#### What you will do:
Write out the listing beneath this instruction in its entirety, exactly as it reads.

#### Data shown:
------------------------------
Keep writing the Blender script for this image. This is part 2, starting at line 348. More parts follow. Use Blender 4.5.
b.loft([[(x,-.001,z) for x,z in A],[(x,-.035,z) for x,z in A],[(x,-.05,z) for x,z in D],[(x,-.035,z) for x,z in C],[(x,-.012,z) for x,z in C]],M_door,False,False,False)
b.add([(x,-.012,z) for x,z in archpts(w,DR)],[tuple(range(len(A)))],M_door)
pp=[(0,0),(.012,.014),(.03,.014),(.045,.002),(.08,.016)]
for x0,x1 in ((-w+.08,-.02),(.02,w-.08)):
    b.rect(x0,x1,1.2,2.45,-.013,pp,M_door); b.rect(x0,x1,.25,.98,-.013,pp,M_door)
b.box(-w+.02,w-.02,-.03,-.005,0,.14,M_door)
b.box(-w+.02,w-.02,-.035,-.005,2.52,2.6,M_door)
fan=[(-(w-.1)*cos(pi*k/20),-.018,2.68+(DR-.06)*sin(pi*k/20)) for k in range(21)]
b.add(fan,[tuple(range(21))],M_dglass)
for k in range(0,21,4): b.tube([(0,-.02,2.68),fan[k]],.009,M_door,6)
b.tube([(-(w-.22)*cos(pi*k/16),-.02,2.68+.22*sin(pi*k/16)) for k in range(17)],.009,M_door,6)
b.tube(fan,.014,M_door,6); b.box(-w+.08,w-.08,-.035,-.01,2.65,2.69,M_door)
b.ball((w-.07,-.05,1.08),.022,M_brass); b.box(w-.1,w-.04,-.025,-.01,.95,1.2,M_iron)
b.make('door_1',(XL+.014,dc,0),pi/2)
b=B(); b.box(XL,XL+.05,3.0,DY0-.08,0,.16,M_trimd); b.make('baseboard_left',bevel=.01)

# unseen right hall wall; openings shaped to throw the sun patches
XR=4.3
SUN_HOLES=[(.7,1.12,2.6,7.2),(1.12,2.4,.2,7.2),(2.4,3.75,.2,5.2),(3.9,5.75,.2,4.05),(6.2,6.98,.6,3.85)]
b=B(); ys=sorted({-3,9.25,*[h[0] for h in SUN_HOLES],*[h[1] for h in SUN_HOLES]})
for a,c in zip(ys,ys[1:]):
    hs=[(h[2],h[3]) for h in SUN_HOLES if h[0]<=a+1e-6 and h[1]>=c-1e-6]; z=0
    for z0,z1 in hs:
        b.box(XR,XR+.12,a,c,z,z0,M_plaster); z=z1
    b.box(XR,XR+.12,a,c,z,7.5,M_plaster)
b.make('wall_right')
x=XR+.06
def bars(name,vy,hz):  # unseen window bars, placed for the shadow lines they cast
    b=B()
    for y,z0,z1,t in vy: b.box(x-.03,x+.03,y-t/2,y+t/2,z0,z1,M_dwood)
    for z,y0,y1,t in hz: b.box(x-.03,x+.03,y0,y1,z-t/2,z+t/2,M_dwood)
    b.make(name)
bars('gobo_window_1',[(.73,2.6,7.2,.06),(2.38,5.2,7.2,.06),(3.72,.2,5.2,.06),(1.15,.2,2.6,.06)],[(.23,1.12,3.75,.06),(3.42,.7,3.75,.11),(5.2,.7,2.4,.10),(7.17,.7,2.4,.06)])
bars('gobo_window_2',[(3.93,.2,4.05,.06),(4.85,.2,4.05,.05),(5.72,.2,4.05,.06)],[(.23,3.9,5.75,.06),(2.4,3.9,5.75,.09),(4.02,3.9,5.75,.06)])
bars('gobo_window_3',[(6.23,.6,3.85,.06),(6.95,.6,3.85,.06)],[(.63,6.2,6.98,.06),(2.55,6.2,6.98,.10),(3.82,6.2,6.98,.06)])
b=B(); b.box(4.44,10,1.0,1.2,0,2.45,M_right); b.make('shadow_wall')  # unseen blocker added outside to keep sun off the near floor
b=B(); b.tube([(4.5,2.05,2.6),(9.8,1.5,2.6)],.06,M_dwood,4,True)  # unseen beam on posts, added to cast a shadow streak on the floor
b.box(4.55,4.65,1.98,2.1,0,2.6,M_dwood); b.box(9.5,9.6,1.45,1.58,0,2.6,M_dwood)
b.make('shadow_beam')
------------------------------
#### Response to this exercise:
Keep writing the Blender script for this image. This is part 2, starting at line 348. More parts follow. Use Blender 4.5.
b.loft([[(x,-.001,z) for x,z in A],[(x,-.035,z) for x,z in A],[(x,-.05,z) for x,z in D],[(x,-.035,z) for x,z in C],[(x,-.012,z) for x,z in C]],M_door,False,False,False)
b.add([(x,-.012,z) for x,z in archpts(w,DR)],[tuple(range(len(A)))],M_door)
pp=[(0,0),(.012,.014),(.03,.014),(.045,.002),(.08,.016)]
for x0,x1 in ((-w+.08,-.02),(.02,w-.08)):
    b.rect(x0,x1,1.2,2.45,-.013,pp,M_door); b.rect(x0,x1,.25,.98,-.013,pp,M_door)
b.box(-w+.02,w-.02,-.03,-.005,0,.14,M_door)
b.box(-w+.02,w-.02,-.035,-.005,2.52,2.6,M_door)
fan=[(-(w-.1)*cos(pi*k/20),-.018,2.68+(DR-.06)*sin(pi*k/20)) for k in range(21)]
b.add(fan,[tuple(range(21))],M_dglass)
for k in range(0,21,4): b.tube([(0,-.02,2.68),fan[k]],.009,M_door,6)
b.tube([(-(w-.22)*cos(pi*k/16),-.02,2.68+.22*sin(pi*k/16)) for k in range(17)],.009,M_door,6)
b.tube(fan,.014,M_door,6); b.box(-w+.08,w-.08,-.035,-.01,2.65,2.69,M_door)
b.ball((w-.07,-.05,1.08),.022,M_brass); b.box(w-.1,w-.04,-.025,-.01,.95,1.2,M_iron)
b.make('door_1',(XL+.014,dc,0),pi/2)
b=B(); b.box(XL,XL+.05,3.0,DY0-.08,0,.16,M_trimd); b.make('baseboard_left',bevel=.01)

# unseen right hall wall; openings shaped to throw the sun patches
XR=4.3
SUN_HOLES=[(.7,1.12,2.6,7.2),(1.12,2.4,.2,7.2),(2.4,3.75,.2,5.2),(3.9,5.75,.2,4.05),(6.2,6.98,.6,3.85)]
b=B(); ys=sorted({-3,9.25,*[h[0] for h in SUN_HOLES],*[h[1] for h in SUN_HOLES]})
for a,c in zip(ys,ys[1:]):
    hs=[(h[2],h[3]) for h in SUN_HOLES if h[0]<=a+1e-6 and h[1]>=c-1e-6]; z=0
    for z0,z1 in hs:
        b.box(XR,XR+.12,a,c,z,z0,M_plaster); z=z1
    b.box(XR,XR+.12,a,c,z,7.5,M_plaster)
b.make('wall_right')
x=XR+.06
def bars(name,vy,hz):  # unseen window bars, placed for the shadow lines they cast
    b=B()
    for y,z0,z1,t in vy: b.box(x-.03,x+.03,y-t/2,y+t/2,z0,z1,M_dwood)
    for z,y0,y1,t in hz: b.box(x-.03,x+.03,y0,y1,z-t/2,z+t/2,M_dwood)
    b.make(name)
bars('gobo_window_1',[(.73,2.6,7.2,.06),(2.38,5.2,7.2,.06),(3.72,.2,5.2,.06),(1.15,.2,2.6,.06)],[(.23,1.12,3.75,.06),(3.42,.7,3.75,.11),(5.2,.7,2.4,.10),(7.17,.7,2.4,.06)])
bars('gobo_window_2',[(3.93,.2,4.05,.06),(4.85,.2,4.05,.05),(5.72,.2,4.05,.06)],[(.23,3.9,5.75,.06),(2.4,3.9,5.75,.09),(4.02,3.9,5.75,.06)])
bars('gobo_window_3',[(6.23,.6,3.85,.06),(6.95,.6,3.85,.06)],[(.63,6.2,6.98,.06),(2.55,6.2,6.98,.10),(3.82,6.2,6.98,.06)])
b=B(); b.box(4.44,10,1.0,1.2,0,2.45,M_right); b.make('shadow_wall')  # unseen blocker added outside to keep sun off the near floor
b=B(); b.tube([(4.5,2.05,2.6),(9.8,1.5,2.6)],.06,M_dwood,4,True)  # unseen beam on posts, added to cast a shadow streak on the floor
b.box(4.55,4.65,1.98,2.1,0,2.6,M_dwood); b.box(9.5,9.6,1.45,1.58,0,2.6,M_dwood)
b.make('shadow_beam')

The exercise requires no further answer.